What to do
Copy out all the data, word for word.

>> Begin

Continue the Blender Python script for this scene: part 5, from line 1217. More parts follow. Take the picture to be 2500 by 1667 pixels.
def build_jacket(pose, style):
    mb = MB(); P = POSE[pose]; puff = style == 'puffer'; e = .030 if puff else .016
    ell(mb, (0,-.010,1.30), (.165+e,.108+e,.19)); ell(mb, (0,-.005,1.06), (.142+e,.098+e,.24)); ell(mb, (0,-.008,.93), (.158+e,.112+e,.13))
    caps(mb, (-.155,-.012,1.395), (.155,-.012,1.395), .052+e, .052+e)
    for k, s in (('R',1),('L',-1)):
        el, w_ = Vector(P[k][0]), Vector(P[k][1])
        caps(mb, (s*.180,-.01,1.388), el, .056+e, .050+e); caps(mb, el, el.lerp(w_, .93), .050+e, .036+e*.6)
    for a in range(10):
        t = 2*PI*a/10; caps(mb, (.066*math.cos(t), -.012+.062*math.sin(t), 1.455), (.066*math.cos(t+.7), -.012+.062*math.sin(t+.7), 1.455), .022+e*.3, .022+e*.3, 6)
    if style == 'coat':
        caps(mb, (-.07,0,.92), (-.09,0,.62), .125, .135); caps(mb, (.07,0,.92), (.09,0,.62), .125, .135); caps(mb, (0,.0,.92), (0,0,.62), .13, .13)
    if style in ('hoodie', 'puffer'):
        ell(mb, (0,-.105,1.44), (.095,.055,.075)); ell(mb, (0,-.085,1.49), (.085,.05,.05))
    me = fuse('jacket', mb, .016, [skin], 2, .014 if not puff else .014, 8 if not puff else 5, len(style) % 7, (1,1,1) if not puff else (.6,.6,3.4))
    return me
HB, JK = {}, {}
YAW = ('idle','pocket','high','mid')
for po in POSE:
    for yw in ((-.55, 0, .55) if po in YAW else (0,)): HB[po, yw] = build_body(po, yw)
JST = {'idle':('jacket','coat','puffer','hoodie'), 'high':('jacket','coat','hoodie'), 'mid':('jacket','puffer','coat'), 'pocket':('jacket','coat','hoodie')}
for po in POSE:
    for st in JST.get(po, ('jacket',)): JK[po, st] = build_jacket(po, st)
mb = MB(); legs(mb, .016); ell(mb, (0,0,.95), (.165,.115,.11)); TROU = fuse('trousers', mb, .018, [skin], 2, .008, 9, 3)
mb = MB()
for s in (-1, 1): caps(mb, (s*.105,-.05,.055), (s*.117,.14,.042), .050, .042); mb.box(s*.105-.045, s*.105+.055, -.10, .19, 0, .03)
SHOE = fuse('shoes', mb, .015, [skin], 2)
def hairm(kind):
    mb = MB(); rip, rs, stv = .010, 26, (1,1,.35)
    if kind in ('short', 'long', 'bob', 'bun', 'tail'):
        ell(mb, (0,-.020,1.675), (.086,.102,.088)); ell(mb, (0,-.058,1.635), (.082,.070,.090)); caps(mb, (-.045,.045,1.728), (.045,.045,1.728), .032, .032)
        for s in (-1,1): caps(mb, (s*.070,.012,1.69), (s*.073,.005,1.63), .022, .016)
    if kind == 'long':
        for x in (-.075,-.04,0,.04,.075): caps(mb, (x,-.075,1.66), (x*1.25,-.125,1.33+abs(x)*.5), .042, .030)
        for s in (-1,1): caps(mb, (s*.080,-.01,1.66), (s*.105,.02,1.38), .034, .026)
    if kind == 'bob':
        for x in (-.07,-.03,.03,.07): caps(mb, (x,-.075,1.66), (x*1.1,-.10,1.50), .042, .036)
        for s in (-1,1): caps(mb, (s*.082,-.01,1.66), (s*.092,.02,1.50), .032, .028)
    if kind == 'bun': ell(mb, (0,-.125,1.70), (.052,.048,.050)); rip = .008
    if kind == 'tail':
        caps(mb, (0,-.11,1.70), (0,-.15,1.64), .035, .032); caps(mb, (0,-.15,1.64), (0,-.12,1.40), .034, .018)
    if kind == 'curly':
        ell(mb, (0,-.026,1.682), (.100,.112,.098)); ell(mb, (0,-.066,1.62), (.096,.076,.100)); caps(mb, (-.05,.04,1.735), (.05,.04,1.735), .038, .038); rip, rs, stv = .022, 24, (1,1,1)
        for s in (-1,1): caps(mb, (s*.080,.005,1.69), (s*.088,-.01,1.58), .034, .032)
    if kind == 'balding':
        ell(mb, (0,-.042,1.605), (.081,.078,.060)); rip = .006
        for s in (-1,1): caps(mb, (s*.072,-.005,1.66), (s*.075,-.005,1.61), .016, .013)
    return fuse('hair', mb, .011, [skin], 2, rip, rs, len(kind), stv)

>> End

Solution to the exercise
Continue the Blender Python script for this scene: part 5, from line 1217. More parts follow. Take the picture to be 2500 by 1667 pixels.
def build_jacket(pose, style):
    mb = MB(); P = POSE[pose]; puff = style == 'puffer'; e = .030 if puff else .016
    ell(mb, (0,-.010,1.30), (.165+e,.108+e,.19)); ell(mb, (0,-.005,1.06), (.142+e,.098+e,.24)); ell(mb, (0,-.008,.93), (.158+e,.112+e,.13))
    caps(mb, (-.155,-.012,1.395), (.155,-.012,1.395), .052+e, .052+e)
    for k, s in (('R',1),('L',-1)):
        el, w_ = Vector(P[k][0]), Vector(P[k][1])
        caps(mb, (s*.180,-.01,1.388), el, .056+e, .050+e); caps(mb, el, el.lerp(w_, .93), .050+e, .036+e*.6)
    for a in range(10):
        t = 2*PI*a/10; caps(mb, (.066*math.cos(t), -.012+.062*math.sin(t), 1.455), (.066*math.cos(t+.7), -.012+.062*math.sin(t+.7), 1.455), .022+e*.3, .022+e*.3, 6)
    if style == 'coat':
        caps(mb, (-.07,0,.92), (-.09,0,.62), .125, .135); caps(mb, (.07,0,.92), (.09,0,.62), .125, .135); caps(mb, (0,.0,.92), (0,0,.62), .13, .13)
    if style in ('hoodie', 'puffer'):
        ell(mb, (0,-.105,1.44), (.095,.055,.075)); ell(mb, (0,-.085,1.49), (.085,.05,.05))
    me = fuse('jacket', mb, .016, [skin], 2, .014 if not puff else .014, 8 if not puff else 5, len(style) % 7, (1,1,1) if not puff else (.6,.6,3.4))
    return me
HB, JK = {}, {}
YAW = ('idle','pocket','high','mid')
for po in POSE:
    for yw in ((-.55, 0, .55) if po in YAW else (0,)): HB[po, yw] = build_body(po, yw)
JST = {'idle':('jacket','coat','puffer','hoodie'), 'high':('jacket','coat','hoodie'), 'mid':('jacket','puffer','coat'), 'pocket':('jacket','coat','hoodie')}
for po in POSE:
    for st in JST.get(po, ('jacket',)): JK[po, st] = build_jacket(po, st)
mb = MB(); legs(mb, .016); ell(mb, (0,0,.95), (.165,.115,.11)); TROU = fuse('trousers', mb, .018, [skin], 2, .008, 9, 3)
mb = MB()
for s in (-1, 1): caps(mb, (s*.105,-.05,.055), (s*.117,.14,.042), .050, .042); mb.box(s*.105-.045, s*.105+.055, -.10, .19, 0, .03)
SHOE = fuse('shoes', mb, .015, [skin], 2)
def hairm(kind):
    mb = MB(); rip, rs, stv = .010, 26, (1,1,.35)
    if kind in ('short', 'long', 'bob', 'bun', 'tail'):
        ell(mb, (0,-.020,1.675), (.086,.102,.088)); ell(mb, (0,-.058,1.635), (.082,.070,.090)); caps(mb, (-.045,.045,1.728), (.045,.045,1.728), .032, .032)
        for s in (-1,1): caps(mb, (s*.070,.012,1.69), (s*.073,.005,1.63), .022, .016)
    if kind == 'long':
        for x in (-.075,-.04,0,.04,.075): caps(mb, (x,-.075,1.66), (x*1.25,-.125,1.33+abs(x)*.5), .042, .030)
        for s in (-1,1): caps(mb, (s*.080,-.01,1.66), (s*.105,.02,1.38), .034, .026)
    if kind == 'bob':
        for x in (-.07,-.03,.03,.07): caps(mb, (x,-.075,1.66), (x*1.1,-.10,1.50), .042, .036)
        for s in (-1,1): caps(mb, (s*.082,-.01,1.66), (s*.092,.02,1.50), .032, .028)
    if kind == 'bun': ell(mb, (0,-.125,1.70), (.052,.048,.050)); rip = .008
    if kind == 'tail':
        caps(mb, (0,-.11,1.70), (0,-.15,1.64), .035, .032); caps(mb, (0,-.15,1.64), (0,-.12,1.40), .034, .018)
    if kind == 'curly':
        ell(mb, (0,-.026,1.682), (.100,.112,.098)); ell(mb, (0,-.066,1.62), (.096,.076,.100)); caps(mb, (-.05,.04,1.735), (.05,.04,1.735), .038, .038); rip, rs, stv = .022, 24, (1,1,1)
        for s in (-1,1): caps(mb, (s*.080,.005,1.69), (s*.088,-.01,1.58), .034, .032)
    if kind == 'balding':
        ell(mb, (0,-.042,1.605), (.081,.078,.060)); rip = .006
        for s in (-1,1): caps(mb, (s*.072,-.005,1.66), (s*.075,-.005,1.61), .016, .013)
    return fuse('hair', mb, .011, [skin], 2, rip, rs, len(kind), stv)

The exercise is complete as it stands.